Lost or Destroyed Wills in Florida: How the Court Handles Missing Wills
This FAQ explains what typically happens when a will is lost or destroyed under Florida law and what steps you should take if you face this situation.
Detailed Answer
When the original will cannot be found after a person dies, Florida probate courts follow procedures to decide whether the decedent’s wishes can still be carried out. The key issues are (1) whether the will was validly executed and (2) whether the will was revoked before death. Florida’s probate rules and the Florida Probate Code (Chapter 732) govern how courts resolve these questions. For the statutory text, see Chapter 732 of the Florida Statutes: Florida Statutes, Chapter 732.
Common paths the court may follow
- Original will found: If the original is produced, the clerk normally admits it to probate after validating formalities (witnesses, signatures, self-proving affidavit if present).
- Original missing but a copy exists: A copy (paper or electronic) can often be offered to the court. The person offering the copy must prove by clear and convincing evidence that the original was properly executed and that the decedent did not revoke it. Evidence can include attesting witnesses’ testimony, a self-proving affidavit, contemporaneous drafts, or other corroborating documents or testimony.
- No copy and no original: The court may still consider testimony from witnesses who saw the will or heard the decedent describe it, but the burden to prove the will’s contents and validity is higher. If the person who had last possession of the will is presumed to have revoked it (for example, the decedent had the will, later destroyed it, and it cannot be located), the proponent must overcome that presumption.

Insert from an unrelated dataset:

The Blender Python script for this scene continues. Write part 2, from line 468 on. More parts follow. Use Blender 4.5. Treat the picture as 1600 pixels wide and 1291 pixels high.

Presumptions about revocation
Florida courts may apply a presumption of revocation when the decedent last possessed the original will and it cannot be found after death. That means the party trying to admit a lost will must present evidence that rebuts the presumption the decedent intended to revoke. Useful evidence includes copies of the will, testimony from the attesting witnesses that they observed proper execution and did not see revocation, contemporaneous communications, and other corroborating facts.
Evidence the court expects
To admit a lost or destroyed will, collect as much of the following as possible:
- Any copies of the will (typed, scanned, or drafts).
- Affidavits or testimony from the attesting witnesses about execution and absence of revocation.
- Evidence the decedent did not intentionally destroy the will (mail, emails, notes, witness statements).
- Records showing where the will was kept (safe deposit boxes, attorney’s file) and recent searches for it.
What the probate process looks like
1) File a petition with the county probate court to admit the will or to open administration. 2) Give required notices to heirs and beneficiaries. 3) The court schedules a hearing. 4) Interested parties may offer evidence and object. 5) The judge decides whether the lost-or-destroyed will is admissible and whether it was revoked. If the court admits the will, administration proceeds under its terms; if not, intestacy rules apply.
Practical example (hypothetical)
Imagine Maria executed a duly witnessed will and left a copy with her attorney. After Maria’s death the original cannot be found. Her attorney files a petition and submits the copy plus affidavits from the two attesting witnesses confirming they watched Maria sign the will and that Maria did not indicate revocation. The court reviews the evidence. If the judge finds the copy and the witness statements show the original was valid and not revoked, the court may admit the copy and open probate under its terms.
Deadlines and disputes
Florida law imposes procedural deadlines and notice requirements for probate and for challenging a will. Interested people should act promptly—delays can limit options for contesting admission or for defending a will’s validity. Because deadlines and local practices vary, consult a probate attorney promptly if you are dealing with a missing will.
Where to read the law: Florida Probate Code, Chapter 732: https://www.leg.state.fl.us/statutes/index.cfm?App_mode=Display_Statute&URL=0700-0799/0732/0732.html.
Disclaimer: This article provides general information about Florida probate procedures and is not legal advice. It does not create an attorney-client relationship. For legal advice about a specific situation, consult a licensed Florida probate attorney.
Helpful Hints
- Search thoroughly for the original: check safe deposit boxes, the decedent’s home, lawyer or bank files, and personal papers before assuming it’s lost.
- Preserve copies and related documents: keep any copies, drafts, emails, or correspondence that reference the will or estate plans.
- Collect witness information quickly: get contact details and written statements from attesting witnesses while memories are fresh.
- Document your search: keep a written log of where you looked and who you contacted about the missing original.
- Notify the probate clerk early: open communication with the county probate clerk can clarify filing requirements and deadlines in your county.
- Act promptly on potential contests: estate beneficiaries and heirs have limited time to file objections; delay can bar rights.
- Consider mediation if heirs dispute admission: courts sometimes encourage settlement to avoid costly litigation.
- Keep an attorney’s file if the will was prepared by a lawyer: many attorneys retain originals or certified copies—ask the drafting attorney whether they still hold a file copy.
If you are dealing with a missing will in Florida, gathering copies and witness statements quickly and consulting a probate attorney will give you the best chance to preserve and present the testator’s intent to the court.